Starring: Max Records, James Gandolfini, Catherine Keener
Directed by: Spike Jonze (“Being John Malkovich”)
Written by: Spike Jonze (“Being John Malkovich”) and Dave Eggers (“Away We Go”)
 
Not since director Alfonso Cuarón’s “A Little Princess” in 1995 has a film captured the vastness of a child’s emotional scope than Spike Jonze’s “Where the Wild Things Are.” Based on Maurice Sendak’s classic children’s book, the film is an artistic and extraordinarily expressive fantasy that evokes the complexities of life through a misunderstood nine-year-old boy named Max (Max Records).
 
Max is angry. His igloo fortress has been demolished by his older sister’s friends, his science teacher just announced to his class that sometime in the distant future the sun is going to die, and the family dog won’t stay put long enough for Max to get him in a good headlock.
 
Max’s resentment boils over when his mother (Catherine Keener) seems more interested in spending time with her boyfriend (Mark Ruffalo) rather than going upstairs to look at the bed-sheet fort he has built in his room. The snub prompts Max to toss on his wolfish pajamas and cause a dysfunctional family scene in front of his mother’s company.
 
Enraged, Max runs out of the house and through the neighborhood until he reaches a rickety sailboat that will inevitably wash up on the shore of a dreamlike island inhabited by a pack of, well, wild things.

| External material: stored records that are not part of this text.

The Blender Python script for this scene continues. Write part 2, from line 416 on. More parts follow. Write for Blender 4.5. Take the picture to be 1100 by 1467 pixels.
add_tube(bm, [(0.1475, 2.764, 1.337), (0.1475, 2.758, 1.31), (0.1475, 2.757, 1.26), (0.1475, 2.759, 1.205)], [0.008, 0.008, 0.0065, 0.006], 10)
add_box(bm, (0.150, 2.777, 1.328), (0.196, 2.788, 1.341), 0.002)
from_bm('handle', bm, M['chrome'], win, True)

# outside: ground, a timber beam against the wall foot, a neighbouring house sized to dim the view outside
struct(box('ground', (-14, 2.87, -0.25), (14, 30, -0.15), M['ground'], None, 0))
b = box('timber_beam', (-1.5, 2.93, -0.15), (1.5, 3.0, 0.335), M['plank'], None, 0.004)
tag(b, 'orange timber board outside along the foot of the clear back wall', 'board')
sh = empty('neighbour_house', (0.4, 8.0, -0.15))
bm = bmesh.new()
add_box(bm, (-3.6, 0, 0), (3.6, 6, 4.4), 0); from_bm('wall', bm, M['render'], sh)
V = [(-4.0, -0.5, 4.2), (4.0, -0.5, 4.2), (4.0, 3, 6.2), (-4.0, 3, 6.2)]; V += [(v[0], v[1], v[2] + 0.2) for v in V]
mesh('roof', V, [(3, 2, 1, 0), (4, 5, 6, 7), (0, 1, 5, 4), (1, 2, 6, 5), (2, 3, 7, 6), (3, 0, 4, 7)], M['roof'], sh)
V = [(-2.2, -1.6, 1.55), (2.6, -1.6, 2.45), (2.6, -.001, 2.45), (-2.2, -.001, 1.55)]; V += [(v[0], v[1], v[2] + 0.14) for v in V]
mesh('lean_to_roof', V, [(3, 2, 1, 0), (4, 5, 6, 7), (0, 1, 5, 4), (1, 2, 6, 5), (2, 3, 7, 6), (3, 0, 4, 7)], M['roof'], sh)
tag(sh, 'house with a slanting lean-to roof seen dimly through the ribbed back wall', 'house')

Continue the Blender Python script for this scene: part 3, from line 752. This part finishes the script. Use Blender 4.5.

The creatures, portrayed fantastically by visionary director Spike Jonze (“Being John Malkovich”) and Jim Henson Shop designers, stomp, growl, and destroy things with the best of them, but there’s also a softer side to these characters that enhances Sendak’s nine-sentenced book. Not long before Max makes his introduction to them, the wild things crown him king after his exaggerated storytelling impresses them. The script, penned by Jonze and Dave Eggers (“Away We Go”), bristles with well-written dialogue as Max holds casual conversations during his stay on the island.

Each furry beast has his or her own personality and shares some of those traits with Max. All of them are disheartened in some way, including Carol (James Gandolifini), who is to Max what the Scarecrow was to Dorothy in “The Wizard of Oz.” Their bond grows as Max instructs all the monsters to – brace yourself for the main plot of the film – build a colossal fort where they can all live together as one big family.

The storyline, however, isn’t what makes “Wild Things” one of the most remarkable and daring family films of the last decade (although one could argue most kids are really not going to be able to wrap their heads around the more philosophical scenes in the movie). Instead, it’s Jonze’s seamless attention to the affecting relationships Max is experiencing in his parallel worlds that makes “Wild Things” truly memorable.

The entire film speaks on a metaphorical level that is imaginative and disturbing. There’s no easy answer to the sadness Max or the wild things are feeling. Jonze and Eggers don’t pretend to have one either.  At his core, Max just wants to feel safe. It’s unexpected that he would find this amongst animals who, at any given time, could swallow him whole or crush him as they horseplay.

Minimal in delivery and heavy on melancholy and themes related to loneliness and sorrow, “Wild Things,” which took more than five years to complete, is worth every second Jonze spent creating this new classic tale. It’s far removed from Hollywood and is every bit hopeful and painful as the most perceptive mind could imagine.